Civilian casualties are "becoming a heavy burden and we are not happy about it… Afghans are human beings too," Afghan President Hamid Karzai said last Wednesday, following days of protests against civilian killings by foreign troops in the war-torn country.
"The intention may be very good to fight terrorism, sometimes mistakes are made, but five years on, it is very difficult for us to continue to accept civilian casualties… It's not understandable anymore,” said Karzai, who has previously expressed regret for such deaths but continued to praise U.S.-led forces for their fight against the Taliban.
Soon after Karzai made the comments, Afghan and UN officials said more than 50 civilians were killed over the past weekend in U.S.-led bombing raids and ground fighting in the western Herat province.
According to an Associated Press tally, 151 civilians were killed in violence during the first four months of this year, including at least 51 blamed on the U.S.-led coalition and NATO. The death toll doesn’t include those killed in Herat.
Analysts say the growing civilian death toll is turning already wary Afghans against the presence of foreign troops in the war-torn country and is eroding their support for the fargile, U.S. backed government.
"With every civilian life lost, the Afghan people get more angry," said Sarah Holewinski, executive director of the Campaign for Innocent Victims in Conflict, which is based in Washington.
"The U.S. military has a stake in avoiding that kind of resentment. They must now investigate incidents of civilian death following combat operations - and they should ensure the Afghan people see them do it," she added.

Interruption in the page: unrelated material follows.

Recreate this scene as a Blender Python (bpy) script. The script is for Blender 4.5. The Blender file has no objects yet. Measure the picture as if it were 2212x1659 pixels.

Last month, a U.S. military investigation found that American soldiers went on a shooting rampage following an attack on their convoy on March 4, killing or wounding more than 47 innocent Afghan civilians.
The dead included a one-year-old boy, a 4-year-old girl, three women and elderly villagers, according to a report by the Afghan Human Rights Commission (AHRC), which said that the soldiers’ actions “constitute a serious violation of international humanitarian standards.”
AHRC Deputy Director Nader Nadery said the shootings are not unprecedented.
"This is not an isolated case” he said, referring to a similar attack last May in which more than 76 Afghans, many believed to be civilians, were killed in U.S. air strikes on a village in southern Afghanistan.
Although opinion polls show that most Afghans do not back the Taliban, analysts say the growing death toll is being manipulated by anti-government forces to foment anger against both the Karzai government and foreign forces.
"Incidents causing civilian casualties will no doubt distance people from the international troops and their own government. It’s dangerous,” Nadery said. "The casualties are an easy propaganda tool for the Taliban to use in the affected areas… People feel under attack by both sides. This does not win hearts and minds.”
Afghan lawmaker, Shukria Barakzai, agrees, saying that civilian deaths could also ruin the public confidence in the fight against the Taliban.
"Firstly it undermines the struggle against terrorists," Barakzai said. "Secondly such killings turn people against these troops… Obviously the sense of support and cooperation will be replaced by hatred and desire for revenge. It makes it easy for the enemy to use this against us."
Afghans’ support for the 50,000 foreign troops in the country is already weak. Heavily armed soldiers in bullet-proofed convoys regularly force traffic off the roads. They also burst into homes in the middle of the night to carry out searches despite repeated calls from the Afghan government to cooperate with local authorities.
Afghan civilians have borne the brunt of violence since the U.S. invaded in the country in late 2001, a recent report by global watchdog Human Rights Watch (HRW) said. Although the rights group accused rebels and occupation forces of committing war crimes in Afghanistan, it criticized foreign troops for violating “the laws of war”, saying that 230 civilians were killed in U.S.-led or Nato operations in 2006.
"There is no evidence that coalition forces intentionally target civilians, but in a number of cases international forces have conducted indiscriminate attacks or failed to take adequate precautions to prevent harm to civilians," the HRW report said.